** begin Available data **

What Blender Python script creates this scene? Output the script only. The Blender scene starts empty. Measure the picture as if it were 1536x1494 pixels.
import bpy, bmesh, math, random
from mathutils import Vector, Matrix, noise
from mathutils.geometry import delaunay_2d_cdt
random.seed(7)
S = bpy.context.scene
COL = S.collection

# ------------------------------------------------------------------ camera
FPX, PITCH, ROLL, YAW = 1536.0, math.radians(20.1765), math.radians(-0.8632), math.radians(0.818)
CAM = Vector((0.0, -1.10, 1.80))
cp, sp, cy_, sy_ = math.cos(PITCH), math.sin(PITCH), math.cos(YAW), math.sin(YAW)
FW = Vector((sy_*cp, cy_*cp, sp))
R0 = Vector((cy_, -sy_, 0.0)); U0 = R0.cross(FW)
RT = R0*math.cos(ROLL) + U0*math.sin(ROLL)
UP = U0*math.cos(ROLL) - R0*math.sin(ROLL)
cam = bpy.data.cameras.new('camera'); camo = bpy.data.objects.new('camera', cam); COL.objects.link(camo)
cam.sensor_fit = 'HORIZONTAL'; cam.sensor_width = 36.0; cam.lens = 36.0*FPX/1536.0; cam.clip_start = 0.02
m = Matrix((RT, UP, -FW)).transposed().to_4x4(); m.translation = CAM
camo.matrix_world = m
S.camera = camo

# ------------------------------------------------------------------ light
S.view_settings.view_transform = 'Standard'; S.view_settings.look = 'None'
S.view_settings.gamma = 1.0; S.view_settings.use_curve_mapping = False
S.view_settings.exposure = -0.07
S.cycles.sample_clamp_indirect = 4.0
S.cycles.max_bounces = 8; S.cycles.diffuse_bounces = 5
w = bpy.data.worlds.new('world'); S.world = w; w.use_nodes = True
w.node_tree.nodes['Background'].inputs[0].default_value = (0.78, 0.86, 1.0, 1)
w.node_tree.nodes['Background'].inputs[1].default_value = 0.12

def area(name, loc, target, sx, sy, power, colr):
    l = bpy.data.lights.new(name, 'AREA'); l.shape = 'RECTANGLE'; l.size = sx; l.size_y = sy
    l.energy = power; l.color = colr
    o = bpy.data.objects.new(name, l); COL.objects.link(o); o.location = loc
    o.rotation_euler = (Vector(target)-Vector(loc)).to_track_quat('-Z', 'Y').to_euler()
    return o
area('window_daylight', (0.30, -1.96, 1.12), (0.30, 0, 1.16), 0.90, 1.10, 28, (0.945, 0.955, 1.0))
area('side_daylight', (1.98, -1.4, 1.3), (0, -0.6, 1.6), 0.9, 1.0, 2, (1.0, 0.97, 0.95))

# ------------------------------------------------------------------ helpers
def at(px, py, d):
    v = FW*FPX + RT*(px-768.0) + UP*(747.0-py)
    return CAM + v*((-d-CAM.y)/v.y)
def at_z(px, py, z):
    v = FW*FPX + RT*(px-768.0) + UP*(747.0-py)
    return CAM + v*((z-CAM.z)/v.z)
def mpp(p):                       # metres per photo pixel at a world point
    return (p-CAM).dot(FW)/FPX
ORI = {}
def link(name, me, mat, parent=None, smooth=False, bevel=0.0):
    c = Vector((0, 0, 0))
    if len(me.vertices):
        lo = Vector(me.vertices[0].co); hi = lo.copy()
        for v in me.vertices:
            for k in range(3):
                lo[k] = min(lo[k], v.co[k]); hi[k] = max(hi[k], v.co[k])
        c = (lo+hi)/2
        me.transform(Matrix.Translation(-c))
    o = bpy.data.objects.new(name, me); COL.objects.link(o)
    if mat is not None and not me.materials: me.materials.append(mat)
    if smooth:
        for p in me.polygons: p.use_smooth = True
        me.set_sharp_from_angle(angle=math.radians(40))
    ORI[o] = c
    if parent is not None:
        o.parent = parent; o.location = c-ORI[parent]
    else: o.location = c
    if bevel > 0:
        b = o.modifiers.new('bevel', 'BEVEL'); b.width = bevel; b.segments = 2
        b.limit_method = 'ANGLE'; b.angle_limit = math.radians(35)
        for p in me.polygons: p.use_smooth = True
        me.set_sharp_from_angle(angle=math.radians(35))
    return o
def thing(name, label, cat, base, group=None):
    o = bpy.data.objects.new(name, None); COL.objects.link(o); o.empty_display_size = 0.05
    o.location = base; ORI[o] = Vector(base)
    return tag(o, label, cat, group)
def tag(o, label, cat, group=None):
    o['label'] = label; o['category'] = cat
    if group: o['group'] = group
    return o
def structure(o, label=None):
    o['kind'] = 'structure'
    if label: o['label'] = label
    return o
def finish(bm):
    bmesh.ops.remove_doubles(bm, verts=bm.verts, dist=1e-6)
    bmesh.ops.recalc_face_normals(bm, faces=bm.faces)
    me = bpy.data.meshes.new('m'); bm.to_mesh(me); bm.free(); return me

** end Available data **

__What this task involves__
Reproduce the material above exactly; please quote every line of it.

__Answer for the task__
What Blender Python script creates this scene? Output the script only. The Blender scene starts empty. Measure the picture as if it were 1536x1494 pixels.
import bpy, bmesh, math, random
from mathutils import Vector, Matrix, noise
from mathutils.geometry import delaunay_2d_cdt
random.seed(7)
S = bpy.context.scene
COL = S.collection

# ------------------------------------------------------------------ camera
FPX, PITCH, ROLL, YAW = 1536.0, math.radians(20.1765), math.radians(-0.8632), math.radians(0.818)
CAM = Vector((0.0, -1.10, 1.80))
cp, sp, cy_, sy_ = math.cos(PITCH), math.sin(PITCH), math.cos(YAW), math.sin(YAW)
FW = Vector((sy_*cp, cy_*cp, sp))
R0 = Vector((cy_, -sy_, 0.0)); U0 = R0.cross(FW)
RT = R0*math.cos(ROLL) + U0*math.sin(ROLL)
UP = U0*math.cos(ROLL) - R0*math.sin(ROLL)
cam = bpy.data.cameras.new('camera'); camo = bpy.data.objects.new('camera', cam); COL.objects.link(camo)
cam.sensor_fit = 'HORIZONTAL'; cam.sensor_width = 36.0; cam.lens = 36.0*FPX/1536.0; cam.clip_start = 0.02
m = Matrix((RT, UP, -FW)).transposed().to_4x4(); m.translation = CAM
camo.matrix_world = m
S.camera = camo

# ------------------------------------------------------------------ light
S.view_settings.view_transform = 'Standard'; S.view_settings.look = 'None'
S.view_settings.gamma = 1.0; S.view_settings.use_curve_mapping = False
S.view_settings.exposure = -0.07
S.cycles.sample_clamp_indirect = 4.0
S.cycles.max_bounces = 8; S.cycles.diffuse_bounces = 5
w = bpy.data.worlds.new('world'); S.world = w; w.use_nodes = True
w.node_tree.nodes['Background'].inputs[0].default_value = (0.78, 0.86, 1.0, 1)
w.node_tree.nodes['Background'].inputs[1].default_value = 0.12

def area(name, loc, target, sx, sy, power, colr):
    l = bpy.data.lights.new(name, 'AREA'); l.shape = 'RECTANGLE'; l.size = sx; l.size_y = sy
    l.energy = power; l.color = colr
    o = bpy.data.objects.new(name, l); COL.objects.link(o); o.location = loc
    o.rotation_euler = (Vector(target)-Vector(loc)).to_track_quat('-Z', 'Y').to_euler()
    return o
area('window_daylight', (0.30, -1.96, 1.12), (0.30, 0, 1.16), 0.90, 1.10, 28, (0.945, 0.955, 1.0))
area('side_daylight', (1.98, -1.4, 1.3), (0, -0.6, 1.6), 0.9, 1.0, 2, (1.0, 0.97, 0.95))

# ------------------------------------------------------------------ helpers
def at(px, py, d):
    v = FW*FPX + RT*(px-768.0) + UP*(747.0-py)
    return CAM + v*((-d-CAM.y)/v.y)
def at_z(px, py, z):
    v = FW*FPX + RT*(px-768.0) + UP*(747.0-py)
    return CAM + v*((z-CAM.z)/v.z)
def mpp(p):                       # metres per photo pixel at a world point
    return (p-CAM).dot(FW)/FPX
ORI = {}
def link(name, me, mat, parent=None, smooth=False, bevel=0.0):
    c = Vector((0, 0, 0))
    if len(me.vertices):
        lo = Vector(me.vertices[0].co); hi = lo.copy()
        for v in me.vertices:
            for k in range(3):
                lo[k] = min(lo[k], v.co[k]); hi[k] = max(hi[k], v.co[k])
        c = (lo+hi)/2
        me.transform(Matrix.Translation(-c))
    o = bpy.data.objects.new(name, me); COL.objects.link(o)
    if mat is not None and not me.materials: me.materials.append(mat)
    if smooth:
        for p in me.polygons: p.use_smooth = True
        me.set_sharp_from_angle(angle=math.radians(40))
    ORI[o] = c
    if parent is not None:
        o.parent = parent; o.location = c-ORI[parent]
    else: o.location = c
    if bevel > 0:
        b = o.modifiers.new('bevel', 'BEVEL'); b.width = bevel; b.segments = 2
        b.limit_method = 'ANGLE'; b.angle_limit = math.radians(35)
        for p in me.polygons: p.use_smooth = True
        me.set_sharp_from_angle(angle=math.radians(35))
    return o
def thing(name, label, cat, base, group=None):
    o = bpy.data.objects.new(name, None); COL.objects.link(o); o.empty_display_size = 0.05
    o.location = base; ORI[o] = Vector(base)
    return tag(o, label, cat, group)
def tag(o, label, cat, group=None):
    o['label'] = label; o['category'] = cat
    if group: o['group'] = group
    return o
def structure(o, label=None):
    o['kind'] = 'structure'
    if label: o['label'] = label
    return o
def finish(bm):
    bmesh.ops.remove_doubles(bm, verts=bm.verts, dist=1e-6)
    bmesh.ops.recalc_face_normals(bm, faces=bm.faces)
    me = bpy.data.meshes.new('m'); bm.to_mesh(me); bm.free(); return me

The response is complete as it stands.